In line with most other European exchanges those of eastern and central Europe have suffered a disappointing year. Although traditionally less dependent on hi-tech stocks, nonetheless they caught a cold when the larger western exchanges caught a cold earlier this year. There are, nonetheless, some bright spots with at least a couple of exchanges forging strong recoveries.
It is often the case that emerging markets face a number of lean years for every one good one, and investors are naturally wary. The Warsaw exchange is a classic example of how the year has gone in the region. After a decade of steady growth that saw the WIG rise from a nominal 1,000 points mark to over 19,000 in the 10 years to 2000, the past 18 months tell a very different story. To the end of the third quarter the WIG had ditched more than one third of its value. This left a market value of the 217 participating companies at a little over $20bn. No particular sector bore any disproportionate responsibility with losses evenly spread through industry, finance and services.
The final quarter has seen a slight upturn, fired in part by a number of initiatives from the management board. In October the WIG20 rose by 3.48% and the TechWIG moved back up by a little over 5%. Equity trading reached a year high, and significantly trading in futures set a new all-time record. Encouraged by this the board announced at the end of November that a new derivative instrument, the MiniWIG20 was to be launched. Other encouraging news was the decision by the European Investment Bank to issue 300,000 unsecured bearer bonds under its Polish Public Debt Issuance Programme, and trade them on the Warsaw exchange at a nominal value of s800m. The EIB thus became the first foreign issuer to list on the exchange.
Whilst the western exchanges talk of consolidation it is almost unnoticed that similar moves are underway further east. In August the Warsaw Exchange and the National Stock Exchange of Lithuania signed a Memorandum of Co-operation. The deal covers not only sharing of information and marketing, but also sharing of technology and harmonisation of market regulations, which could mean introducing the Warsaw trading system to the Lithuanian exchange.

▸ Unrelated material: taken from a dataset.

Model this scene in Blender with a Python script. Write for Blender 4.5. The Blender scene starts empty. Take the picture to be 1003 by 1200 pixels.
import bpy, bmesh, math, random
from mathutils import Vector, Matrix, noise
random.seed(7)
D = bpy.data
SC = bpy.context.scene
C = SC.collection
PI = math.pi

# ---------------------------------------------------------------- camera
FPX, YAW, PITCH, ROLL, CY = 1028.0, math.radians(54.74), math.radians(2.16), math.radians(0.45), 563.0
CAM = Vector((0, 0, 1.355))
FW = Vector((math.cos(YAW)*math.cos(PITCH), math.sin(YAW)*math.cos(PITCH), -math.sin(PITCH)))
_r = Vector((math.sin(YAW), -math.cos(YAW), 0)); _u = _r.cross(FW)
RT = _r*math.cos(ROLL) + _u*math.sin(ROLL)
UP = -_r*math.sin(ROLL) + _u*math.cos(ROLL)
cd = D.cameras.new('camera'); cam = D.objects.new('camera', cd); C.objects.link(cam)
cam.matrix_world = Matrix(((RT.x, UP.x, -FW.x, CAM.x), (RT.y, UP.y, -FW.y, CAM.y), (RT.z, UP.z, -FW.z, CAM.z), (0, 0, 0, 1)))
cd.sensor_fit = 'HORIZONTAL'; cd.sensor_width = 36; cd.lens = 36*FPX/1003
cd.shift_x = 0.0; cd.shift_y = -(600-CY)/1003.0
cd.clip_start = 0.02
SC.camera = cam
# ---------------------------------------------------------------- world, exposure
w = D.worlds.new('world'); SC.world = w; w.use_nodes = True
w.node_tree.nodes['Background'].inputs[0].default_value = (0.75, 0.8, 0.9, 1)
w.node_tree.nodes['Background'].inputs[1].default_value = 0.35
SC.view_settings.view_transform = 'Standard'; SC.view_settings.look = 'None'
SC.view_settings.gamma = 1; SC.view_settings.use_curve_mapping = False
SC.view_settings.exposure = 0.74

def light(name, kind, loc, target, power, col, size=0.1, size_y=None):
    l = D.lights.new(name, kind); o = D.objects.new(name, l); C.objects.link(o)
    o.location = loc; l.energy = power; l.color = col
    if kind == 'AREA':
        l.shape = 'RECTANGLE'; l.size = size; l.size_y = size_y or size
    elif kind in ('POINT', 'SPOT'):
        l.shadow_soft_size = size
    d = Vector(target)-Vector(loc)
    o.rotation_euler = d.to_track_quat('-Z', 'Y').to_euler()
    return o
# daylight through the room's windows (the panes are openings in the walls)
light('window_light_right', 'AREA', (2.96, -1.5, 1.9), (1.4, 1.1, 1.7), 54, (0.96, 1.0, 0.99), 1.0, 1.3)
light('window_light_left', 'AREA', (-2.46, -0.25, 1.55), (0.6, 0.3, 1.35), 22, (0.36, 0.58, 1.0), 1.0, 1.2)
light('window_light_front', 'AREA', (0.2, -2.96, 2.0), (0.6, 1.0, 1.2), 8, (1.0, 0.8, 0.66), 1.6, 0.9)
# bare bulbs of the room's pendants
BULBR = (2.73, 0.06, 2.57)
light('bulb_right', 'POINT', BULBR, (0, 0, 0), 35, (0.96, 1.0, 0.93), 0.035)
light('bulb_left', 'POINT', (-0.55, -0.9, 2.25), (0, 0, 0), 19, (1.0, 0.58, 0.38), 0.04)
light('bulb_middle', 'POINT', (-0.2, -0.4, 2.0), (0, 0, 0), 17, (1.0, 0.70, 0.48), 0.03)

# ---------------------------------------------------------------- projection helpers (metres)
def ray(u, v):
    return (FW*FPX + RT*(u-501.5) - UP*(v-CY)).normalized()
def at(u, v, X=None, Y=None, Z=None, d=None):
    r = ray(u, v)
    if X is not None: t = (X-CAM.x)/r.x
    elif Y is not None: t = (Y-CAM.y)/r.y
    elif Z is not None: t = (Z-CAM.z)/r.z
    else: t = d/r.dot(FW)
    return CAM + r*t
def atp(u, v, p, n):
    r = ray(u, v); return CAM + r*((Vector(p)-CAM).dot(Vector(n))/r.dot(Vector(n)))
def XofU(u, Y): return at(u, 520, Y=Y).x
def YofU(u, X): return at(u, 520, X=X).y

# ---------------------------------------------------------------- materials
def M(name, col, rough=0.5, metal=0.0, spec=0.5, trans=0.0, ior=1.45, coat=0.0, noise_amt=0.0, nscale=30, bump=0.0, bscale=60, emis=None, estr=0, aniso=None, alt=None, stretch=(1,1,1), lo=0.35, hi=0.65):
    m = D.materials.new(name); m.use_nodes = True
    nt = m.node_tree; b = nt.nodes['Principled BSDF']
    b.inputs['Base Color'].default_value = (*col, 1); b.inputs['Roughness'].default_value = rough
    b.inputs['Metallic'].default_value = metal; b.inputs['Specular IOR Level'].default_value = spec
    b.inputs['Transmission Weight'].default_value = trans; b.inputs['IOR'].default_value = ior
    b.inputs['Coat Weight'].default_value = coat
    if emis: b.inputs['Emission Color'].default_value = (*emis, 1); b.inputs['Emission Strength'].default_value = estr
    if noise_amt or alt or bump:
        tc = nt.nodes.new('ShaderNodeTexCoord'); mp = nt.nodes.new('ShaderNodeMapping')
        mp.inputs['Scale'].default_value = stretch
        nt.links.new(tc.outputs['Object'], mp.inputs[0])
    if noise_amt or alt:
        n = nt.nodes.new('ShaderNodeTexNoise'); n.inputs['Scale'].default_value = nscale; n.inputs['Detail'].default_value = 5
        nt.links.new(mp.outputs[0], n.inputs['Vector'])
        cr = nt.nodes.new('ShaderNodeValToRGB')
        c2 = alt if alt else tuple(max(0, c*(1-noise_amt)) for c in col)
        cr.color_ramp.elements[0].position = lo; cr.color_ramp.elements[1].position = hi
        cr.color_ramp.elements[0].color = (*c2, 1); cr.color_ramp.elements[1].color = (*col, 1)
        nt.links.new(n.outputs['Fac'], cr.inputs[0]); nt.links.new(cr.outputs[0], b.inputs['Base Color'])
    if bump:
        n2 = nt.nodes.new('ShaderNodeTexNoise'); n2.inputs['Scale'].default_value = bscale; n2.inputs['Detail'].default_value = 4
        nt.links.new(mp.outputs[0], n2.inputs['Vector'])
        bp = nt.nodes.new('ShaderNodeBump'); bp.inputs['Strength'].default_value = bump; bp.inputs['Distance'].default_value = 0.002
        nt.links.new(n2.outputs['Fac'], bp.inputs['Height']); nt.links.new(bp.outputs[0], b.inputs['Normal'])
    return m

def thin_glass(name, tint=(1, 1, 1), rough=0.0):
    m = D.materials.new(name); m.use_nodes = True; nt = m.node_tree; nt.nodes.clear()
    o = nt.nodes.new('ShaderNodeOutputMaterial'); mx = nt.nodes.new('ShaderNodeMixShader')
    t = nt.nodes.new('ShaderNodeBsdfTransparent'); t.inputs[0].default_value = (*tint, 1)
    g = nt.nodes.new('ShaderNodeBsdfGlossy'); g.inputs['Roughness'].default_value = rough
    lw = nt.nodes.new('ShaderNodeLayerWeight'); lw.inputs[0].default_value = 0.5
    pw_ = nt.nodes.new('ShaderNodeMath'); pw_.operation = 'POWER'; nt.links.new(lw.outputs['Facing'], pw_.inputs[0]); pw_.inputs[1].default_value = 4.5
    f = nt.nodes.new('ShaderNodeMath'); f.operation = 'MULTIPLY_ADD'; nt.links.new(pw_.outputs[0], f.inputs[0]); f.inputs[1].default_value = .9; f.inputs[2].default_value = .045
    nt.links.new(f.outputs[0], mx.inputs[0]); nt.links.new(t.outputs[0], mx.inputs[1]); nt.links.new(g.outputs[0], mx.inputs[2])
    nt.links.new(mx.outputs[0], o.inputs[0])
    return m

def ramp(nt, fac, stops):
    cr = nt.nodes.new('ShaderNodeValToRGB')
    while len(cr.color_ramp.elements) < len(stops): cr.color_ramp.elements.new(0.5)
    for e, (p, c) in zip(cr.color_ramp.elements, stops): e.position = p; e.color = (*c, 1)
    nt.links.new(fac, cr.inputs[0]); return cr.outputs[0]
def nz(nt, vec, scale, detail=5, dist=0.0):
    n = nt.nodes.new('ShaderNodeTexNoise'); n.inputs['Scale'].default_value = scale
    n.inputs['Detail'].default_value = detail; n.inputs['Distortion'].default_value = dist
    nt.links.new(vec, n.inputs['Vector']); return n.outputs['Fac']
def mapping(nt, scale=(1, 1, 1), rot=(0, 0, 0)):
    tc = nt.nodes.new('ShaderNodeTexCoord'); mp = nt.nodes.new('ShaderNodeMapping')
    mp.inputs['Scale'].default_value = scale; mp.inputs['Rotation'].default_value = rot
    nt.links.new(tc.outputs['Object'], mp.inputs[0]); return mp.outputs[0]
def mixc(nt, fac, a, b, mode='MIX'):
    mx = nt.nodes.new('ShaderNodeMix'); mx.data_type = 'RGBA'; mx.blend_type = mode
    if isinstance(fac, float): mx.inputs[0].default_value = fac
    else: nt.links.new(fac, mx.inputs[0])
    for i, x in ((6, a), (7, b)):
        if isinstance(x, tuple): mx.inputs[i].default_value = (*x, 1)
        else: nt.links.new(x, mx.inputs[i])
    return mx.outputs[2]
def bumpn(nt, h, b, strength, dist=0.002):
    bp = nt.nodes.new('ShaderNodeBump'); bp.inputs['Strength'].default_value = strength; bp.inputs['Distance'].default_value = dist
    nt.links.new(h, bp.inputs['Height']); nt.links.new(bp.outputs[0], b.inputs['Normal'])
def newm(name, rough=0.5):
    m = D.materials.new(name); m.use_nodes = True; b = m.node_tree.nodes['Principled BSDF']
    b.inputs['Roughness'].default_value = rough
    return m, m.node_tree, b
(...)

This deal takes place against the background of the news that the New Europe Exchange (NEWEX) was launching continuous trading supported by market makers in selected eastern and central European stocks. Eight companies were identified for the November launch of the service, three energy companies from Russia, MATAV the telecoms giant, MOL and ATP bank from Hungary, the Polish telecom company TPSA and the Czech utility CEZ.

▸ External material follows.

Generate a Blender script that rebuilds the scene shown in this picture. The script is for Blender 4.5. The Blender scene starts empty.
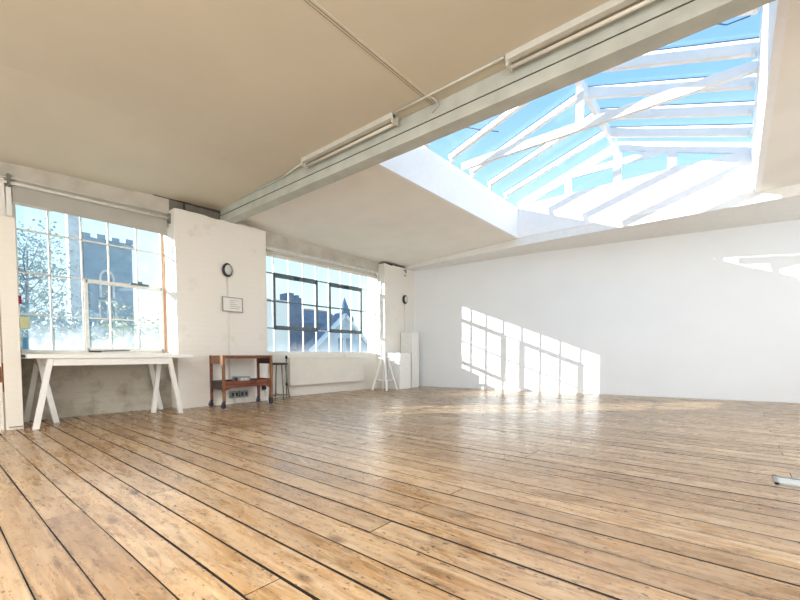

A sign of the powerful attraction of NEWEX for dual listing for the larger eastern European companies is the fact that these eight companies represent a market capitalisation of almost s49bn. It is also a dramatic coup for the Vienna-Frankfurt project as the companies are expected to represent an average monthly turnover of s180m at NEWEX, some 58% of total turnover. As NEWEX point out they are the only exchange where central and eastern European stocks can be continuously traded in euros on a fully electronic system.
There has been a certain ambiguity about the exact role of NEWEX since its inception a year ago. Although superficially offering dual listing, it is clear that the technological edge it has over other exchanges in the region may make it the key to consolidation in the area. Although Frankfurt and Vienna have always denied any grand plan, and exchanges such as Budapest and Warsaw extended a warm welcome to the launch of NEWEX, there does seem to be an underlying strategy which mirrors the consolidation process in the west of Europe.

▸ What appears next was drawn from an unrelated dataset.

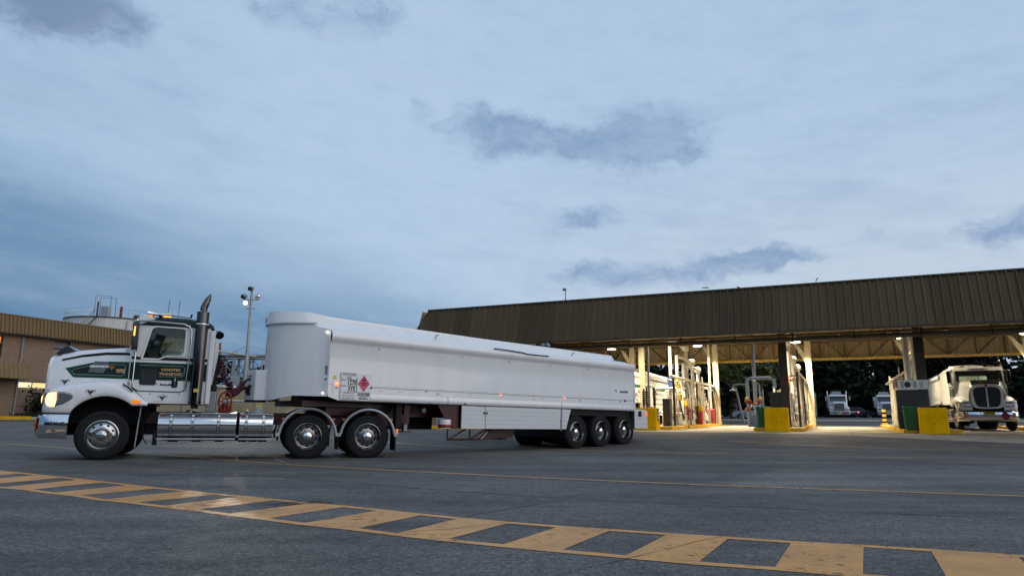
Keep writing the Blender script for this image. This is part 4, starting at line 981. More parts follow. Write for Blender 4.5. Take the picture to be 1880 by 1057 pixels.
    B().prism([(-.2, -.32), (.2, -.32), (.06, .0), (-.06, .0)], -.20, -.17).build('reel_foot', 'reel_red', rl)
    wl = B(); wl.lathe([(.001, -.07), (.06, -.06), (.085, .0), (.088, .03), (.08, .035)], (0, 0, 0), 'y', 18); w_ = wl.build('work_light', 'black_plastic', T, (2.78, .98, 2.72), (R(-25), 0, R(25)))
    B().lathe([(.001, .036), (.078, .03)], (0, 0, 0), 'y', 18).build('work_light_lens', 'lens_glass', w_)
    B().tube([(2.95, .98, 2.70), (2.86, .98, 2.80), (2.76, .98, 2.80)], .015, 6).build('work_light_arm', 'black_plastic', T)
    # --- wheels
    for s in (1, -1):
        wheel(T, (4.84, s * 1.185, .5), 'disc', s, turn=R(4))
        for x in (.73, -.63): wheel(T, (x, s * 1.18, .49), 'dish', s, True)
    return T
mat('nut_red', (.20, .06, .04), .4, metal=.5)
mat('rim_dish', (.24, .24, .245), .2, metal=1, var=.15, bump=.08, bscale=9, grime=.3, gcol=(.1, .09, .08))
mat('rim_alu', (.46, .46, .47), .13, metal=1, var=.12, bump=.05, bscale=9, grime=.3, gcol=(.2, .18, .16))
mat('rust_letter', (.30, .10, .03), .5)
mat('dark_tint', (.035, .038, .042), .12, var=.1, coat=.3)
mat('chrome_dark', (.10, .098, .096), .08, metal=1, var=.1, bump=.05, bscale=3)
def tread_mat(name, c0, c1):
    m = bpy.data.materials.new(name); m.use_nodes = True; nt = m.node_tree; p = nt.nodes['Principled BSDF']; tcn = nt.nodes.new('ShaderNodeTexCoord')
    mp = nt.nodes.new('ShaderNodeMapping'); mp.inputs['Rotation'].default_value = (0, R(45), 0); nt.links.new(tcn.outputs['Object'], mp.inputs[0])
    ck = nt.nodes.new('ShaderNodeTexChecker'); ck.inputs['Scale'].default_value = 42; ck.inputs[1].default_value = (*c0, 1); ck.inputs[2].default_value = (*c1, 1); nt.links.new(mp.outputs[0], ck.inputs[0])
    nt.links.new(ck.outputs[0], p.inputs['Base Color']); p.inputs['Metallic'].default_value = .85; p.inputs['Roughness'].default_value = .25; MAT[name] = m
tread_mat('tread_strip', (.015, .02, .03), (.38, .39, .41)); tread_mat('tread_strip_dull', (.10, .10, .105), (.50, .50, .51))
TH = R(201); TC = Vector((-4.4, 17.3, 0))
TRUCK = prime_mover('white prime mover with green band and lit headlight pulling the long tanker', (TC.x, TC.y, G(TC.x, TC.y) - .005), (0, R(-.62), TH), True)
# ------------------------------------------------------------------ tanker semi-trailer (x to the rear, y across from the near side, origin at the near front corner)
TW = 2.44; BUL = .86
def xfront(y):
    if y <= .10: return -.7 * max(0, y)
    if y >= TW - .10: return -.7 * max(0, TW - y)
    return -.07 - BUL * (1 - ((y - TW / 2) / (TW / 2 - .10)) ** 2)
def zcoam(x): return interp([(-1, 3.33), (0, 3.30), (4.9, 3.215), (10.95, 3.175), (12, 3.17)], x)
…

Two of the most progressive exchanges in the region are those of Prague and Ljubljana, and both have posted excellent results towards the end of the year. For the first time in the history of the Prague Stock Exchange the monthly trade value exceeded CZK 300bn (E9bn). In November the total monthly trade value reached the record value of CZK 303.085 bn.
The leading Ljubljana Stock Exchange index SBI20 also reached its record history value for the second time this year November. It climbed to 2.039,79 points and thus exceeded its previous record 2.035,76 points of 7 September this year. The reason for recent optimism on the Ljubljana Stock Exchange lies partly in the increased interest of foreign investors in Slovenian companies, which has been experienced lately. This is largely due to the lifting of restrictions on foreign investors, by a decree of the board of the Bank of Slovenia. As a result of this foreign portfolio investments in long- term securities in Slovenia were liberalised as of July 1, last year. The Central Bank has abolished all restrictions and additional Central Bank’s costs associated with custodian accounts for non-residents. This move should be considered a change of policy by the Bank and suggests it is keen to attract foreign investors to the exchange.
The Slovenians have also been very active in forging alliances, and unlike some other eastern exchanges have moved over broad horizons. In 2000, a memorandum of Co-operation was signed with the London Stock Exchange. This confirms Ljubljana as one of the more pro-active of the region’s exchanges. Last year a similar accord was signed with the Macedonian exchange, aimed at developing new systems and dual listing.
The exchange has already finished three projects involving sale of systems and know-how to the Federation of Bosnia and Herzegovina, to the Republic of Srpska, as well as the Republic of Macedonia. Serbia and Montenegro are also being targeted, and the board believe there are markets to be exploited further south. It seems clear that just as Slovenia surprised many in its embrace of EU values, its exchange looks set to be a key player in the consolidation not only in the east but also across Europe.